3D scene scripts
__________

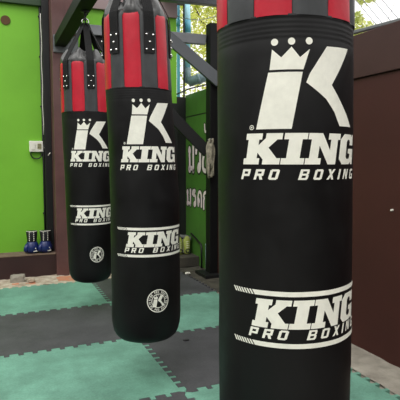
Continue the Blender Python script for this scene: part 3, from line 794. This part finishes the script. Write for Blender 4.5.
make_bag(.77, 1.217, [(.2, .187), (.6, .1885), (1.2, .1865), (1.9, .183)], [(.2, .007), (1.0, -.001), (1.5, -.007), (1.9, -.013)], [(1, 0)], (.69, 1.22, 2.17),
         'largest punching bag, in the foreground at right, cut off by the frame', 1, 0, .2)
make_bag(.741, 2.508, [(.2, .180), (.4, .1815), (1.0, .1775), (1.3, .170), (1.5, .1665), (1.9, .161)], [(.2, .0), (.95, -.002), (1.33, -.019), (1.5, -.029), (1.9, -.040)], [(.9, -.021), (1.4, -.008)], (.695, 2.52, 2.17),
         'black and red punching bag in the middle, hanging clear of the teal mat', 2, .0, .222)
make_bag(.692, 3.83, [(.2, .163), (.4, .167), (1.0, .177), (1.5, .182), (1.9, .179)], [(.2, .0), (1.0, -.004), (1.5, -.01), (1.9, -.016)], [(.9, -.030), (1.4, -.04)], (.684, 3.84, 2.17),
         'rearmost and smallest-looking black and red punching bag at left, by the maroon post', 3, -.032, .232)

# ------------------------------------------------------------------ light
wd = bpy.data.worlds.new('World'); sc.world = wd; wd.use_nodes = True
nt = wd.node_tree; bg = nt.nodes['Background']
tcw = nt.nodes.new('ShaderNodeTexCoord'); sx = nt.nodes.new('ShaderNodeSeparateXYZ'); rw = nt.nodes.new('ShaderNodeValToRGB')
nt.links.new(tcw.outputs['Generated'], sx.inputs[0])
mrw = nt.nodes.new('ShaderNodeMapRange'); mrw.inputs['From Min'].default_value = -.2; mrw.inputs['From Max'].default_value = 1
nt.links.new(sx.outputs['Z'], mrw.inputs['Value']); nt.links.new(mrw.outputs[0], rw.inputs['Fac'])
e = rw.color_ramp.elements; e[0].position = .12; e[0].color = (.12, .12, .11, 1); e[1].position = 1; e[1].color = (1, .99, .97, 1)
k_ = e.new(.19); k_.color = (.45, .45, .44, 1); k_ = e.new(.5); k_.color = (.62, .62, .61, 1)
nt.links.new(rw.outputs['Color'], bg.inputs['Color'])
bg.inputs['Strength'].default_value = 2.6
sun = bpy.data.lights.new('sun', 'SUN'); sun.energy = 1.3; sun.angle = math.radians(35); sun.color = (1, .97, .92)
so = bpy.data.objects.new('sun', sun); C.objects.link(so)
so.rotation_euler = Vector((.5, .6, -1.)).to_track_quat('-Z', 'Y').to_euler()

# ------------------------------------------------------------------ camera
cam = bpy.data.cameras.new('camera'); co_ = bpy.data.objects.new('camera', cam); C.objects.link(co_)
cam.sensor_width = 36; cam.lens = 36*500/400; cam.clip_start = .05
yaw = math.radians(22.717); pit = math.radians(4.574)
co_.location = (0, 0, 1.16); co_.rotation_euler = (PI/2-pit, 0, -yaw)
sc.camera = co_
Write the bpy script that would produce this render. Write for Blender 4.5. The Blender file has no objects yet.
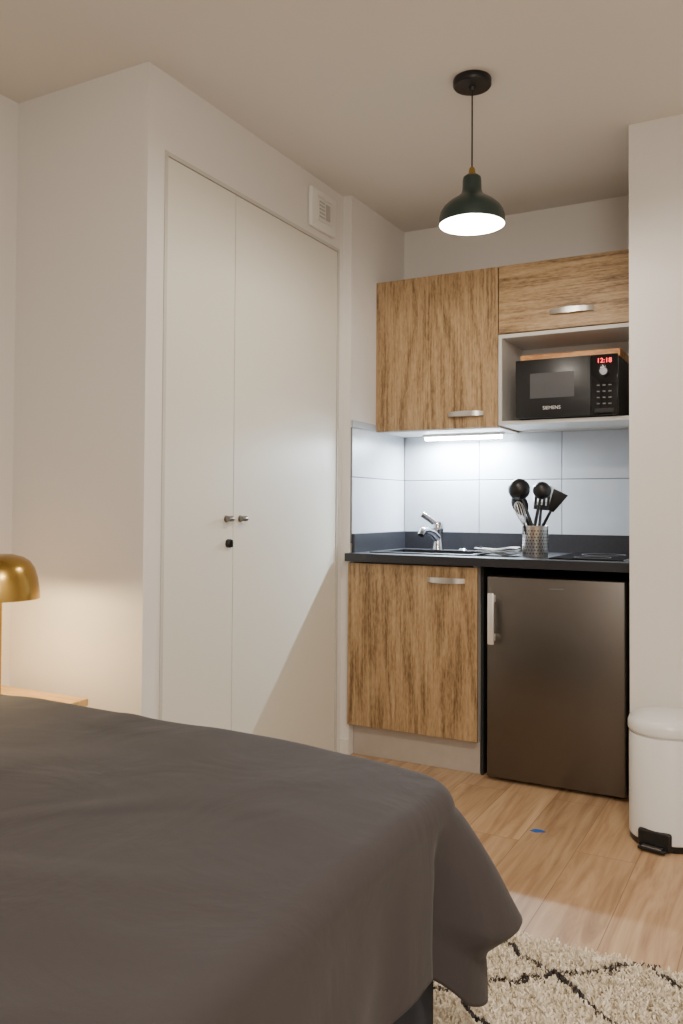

__________

__What the exercise asks__
Reproduce each record above by retyping it exactly; omit all images.

__Exercise answer__
Continue the Blender Python script for this scene: part 3, from line 794. This part finishes the script. Write for Blender 4.5.
make_bag(.77, 1.217, [(.2, .187), (.6, .1885), (1.2, .1865), (1.9, .183)], [(.2, .007), (1.0, -.001), (1.5, -.007), (1.9, -.013)], [(1, 0)], (.69, 1.22, 2.17),
         'largest punching bag, in the foreground at right, cut off by the frame', 1, 0, .2)
make_bag(.741, 2.508, [(.2, .180), (.4, .1815), (1.0, .1775), (1.3, .170), (1.5, .1665), (1.9, .161)], [(.2, .0), (.95, -.002), (1.33, -.019), (1.5, -.029), (1.9, -.040)], [(.9, -.021), (1.4, -.008)], (.695, 2.52, 2.17),
         'black and red punching bag in the middle, hanging clear of the teal mat', 2, .0, .222)
make_bag(.692, 3.83, [(.2, .163), (.4, .167), (1.0, .177), (1.5, .182), (1.9, .179)], [(.2, .0), (1.0, -.004), (1.5, -.01), (1.9, -.016)], [(.9, -.030), (1.4, -.04)], (.684, 3.84, 2.17),
         'rearmost and smallest-looking black and red punching bag at left, by the maroon post', 3, -.032, .232)

# ------------------------------------------------------------------ light
wd = bpy.data.worlds.new('World'); sc.world = wd; wd.use_nodes = True
nt = wd.node_tree; bg = nt.nodes['Background']
tcw = nt.nodes.new('ShaderNodeTexCoord'); sx = nt.nodes.new('ShaderNodeSeparateXYZ'); rw = nt.nodes.new('ShaderNodeValToRGB')
nt.links.new(tcw.outputs['Generated'], sx.inputs[0])
mrw = nt.nodes.new('ShaderNodeMapRange'); mrw.inputs['From Min'].default_value = -.2; mrw.inputs['From Max'].default_value = 1
nt.links.new(sx.outputs['Z'], mrw.inputs['Value']); nt.links.new(mrw.outputs[0], rw.inputs['Fac'])
e = rw.color_ramp.elements; e[0].position = .12; e[0].color = (.12, .12, .11, 1); e[1].position = 1; e[1].color = (1, .99, .97, 1)
k_ = e.new(.19); k_.color = (.45, .45, .44, 1); k_ = e.new(.5); k_.color = (.62, .62, .61, 1)
nt.links.new(rw.outputs['Color'], bg.inputs['Color'])
bg.inputs['Strength'].default_value = 2.6
sun = bpy.data.lights.new('sun', 'SUN'); sun.energy = 1.3; sun.angle = math.radians(35); sun.color = (1, .97, .92)
so = bpy.data.objects.new('sun', sun); C.objects.link(so)
so.rotation_euler = Vector((.5, .6, -1.)).to_track_quat('-Z', 'Y').to_euler()

# ------------------------------------------------------------------ camera
cam = bpy.data.cameras.new('camera'); co_ = bpy.data.objects.new('camera', cam); C.objects.link(co_)
cam.sensor_width = 36; cam.lens = 36*500/400; cam.clip_start = .05
yaw = math.radians(22.717); pit = math.radians(4.574)
co_.location = (0, 0, 1.16); co_.rotation_euler = (PI/2-pit, 0, -yaw)
sc.camera = co_
Write the bpy script that would produce this render. Write for Blender 4.5. The Blender file has no objects yet.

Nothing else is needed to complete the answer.